======== Extracted records

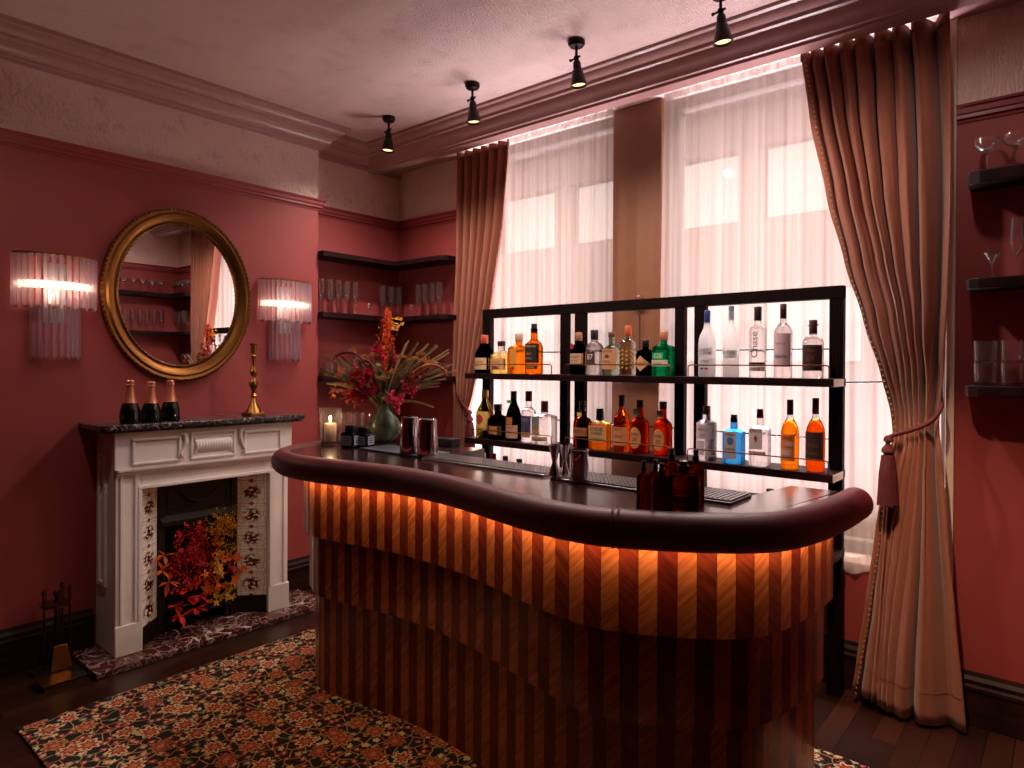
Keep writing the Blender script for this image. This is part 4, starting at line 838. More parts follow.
def panel(y0, y1, z0, z1):
    X = FXp+.022; w = .014
    b = MB().box(X, X+.012, y0, y1, z1-w, z1).box(X, X+.012, y0, y1, z0, z0+w).box(X, X+.012, y0, y0+w, z0+w, z1-w).box(X, X+.012, y1-w, y1, z0+w, z1-w)
    return obj('frieze_panel', b, M['white'], fp, bevel=.004)
panel(1.315, 1.555, .985, 1.12); c = panel(1.605, 1.855, .985, 1.135); panel(1.905, 2.14, .985, 1.12)
def scroll(u, v):
    y = 1.63+.2*u; z = 1.02+.08*v; e = .006*abs(math.sin(u*PI*13)); return (FXp+.024+.016*math.sin(PI*v)+e*.4*math.sin(PI*v), y, z)
obj('carved_fan', MB().grid(scroll, 52, 8), M['white'], c, smooth='all', solid=.002)
sc = MB()
for k in range(7):
    for yy in (1.63, 1.83): sc.ball((FXp+.03, yy, 1.022+.0127*k), .0075, 8)
obj('bead_edge', sc, M['white'], c, smooth=True)
for y, s in ((1.575, 1), (1.885, -1)):
    P = [(FXp+.022, y-s*.02, 1.13), (FXp+.03, y, 1.12), (FXp+.034, y+s*.002, 1.08), (FXp+.03, y-s*.014, 1.04), (FXp+.04, y-s*.02, 1.015), (FXp+.03, y-s*.004, 1.0)]
    obj('bracket', MB().tube(catmull(P, 5), [.012-.0003*i for i in range(26)], 8), M['white'], fp, smooth=True)
obj('side_panel', MB().box(-3.87, -3.762, FY0-.014, FY0, .36, .385).box(-3.87, -3.762, FY0-.014, FY0, 1.0, 1.03).box(-3.87, -3.845, FY0-.014, FY0, .385, 1.0).box(-3.785, -3.762, FY0-.014, FY0, .385, 1.0), M['white'], fp, bevel=.004)
sh = [(XB+.001, 1.150), (-3.64, 1.150), (-3.60, 1.165), (-3.575, 1.175), (-3.572, 1.20)]
ms = MB().prism([(XB+.001, 1.165), (-3.60, 1.165), (-3.575, 1.185), (-3.572, 1.2), (-3.572, 2.25), (-3.575, 2.265), (-3.60, 2.285), (XB+.001, 2.285)], 1.168, 1.197).prism([(XB+.001, 1.19), (-3.60, 1.19), (-3.597, 2.26), (XB+.001, 2.26)], 1.155, 1.168)
obj('mantel_shelf', ms, M['black_marble'], fp, bevel=.006)['label'] = 'black veined marble shelf'
# tiled cheeks (splayed), iron insert, hood and grate
IY0, IY1, IX = 1.505, 1.945, -3.79
for a, b, nm in (((FXp-.02, OY0), (IX, IY0), 0), ((IX, IY1), (FXp-.02, OY1), 1)):
    mb = MB(); mb.uv = []
    for (x, y), u in ((a, 0), (b, 1)):
        for z in (.13, OZ+.02): mb.v.append((x, y, z)); mb.uv.append((u*1.0, (z-.13)/.136))
    mb.f.append((0, 2, 3, 1)); mb.m.append(0)
    obj('tiled_cheek', mb, M['tiles'], fp)
    mb = MB()
    dx, dy = (b[0]-a[0]), (b[1]-a[1])
    mb.quad((a[0], a[1], zb), (b[0], b[1], zb), (b[0], b[1], .13), (a[0], a[1], .13))
    obj('iron_plinth', mb, M['iron'], fp, solid=.008)
obj('firebox', MB().quad((IX-.0, IY0, zb), (XB+.012, IY0+.05, zb), (XB+.012, IY0+.05, .88), (IX, IY0, .88)).quad((IX, IY1, zb), (XB+.012, IY1-.05, zb), (XB+.012, IY1-.05, .88), (IX, IY1, .88)).quad((XB+.012, IY0+.04, zb), (XB+.012, IY1-.04, zb), (XB+.012, IY1-.04, .88), (XB+.012, IY0+.04, .88)), M['iron_dark'], fp, solid=.004)
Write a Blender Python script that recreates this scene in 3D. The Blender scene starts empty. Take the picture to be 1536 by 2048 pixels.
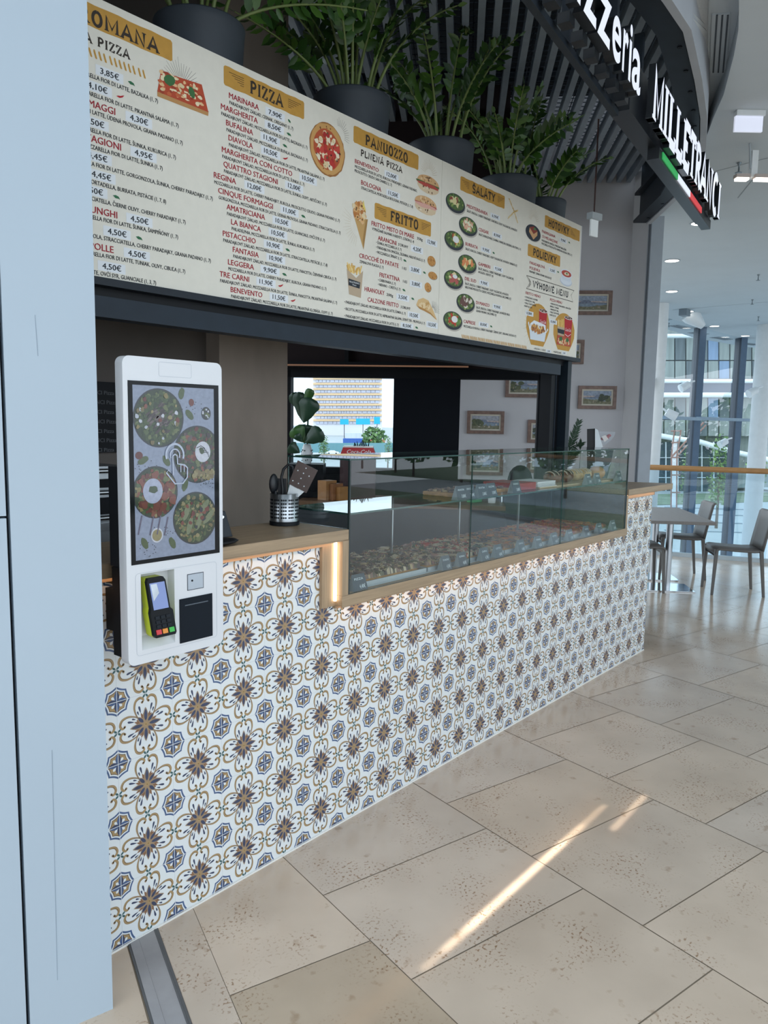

================

Only the number is wanted: how many lines above include the word "this"?

[Complete output] 2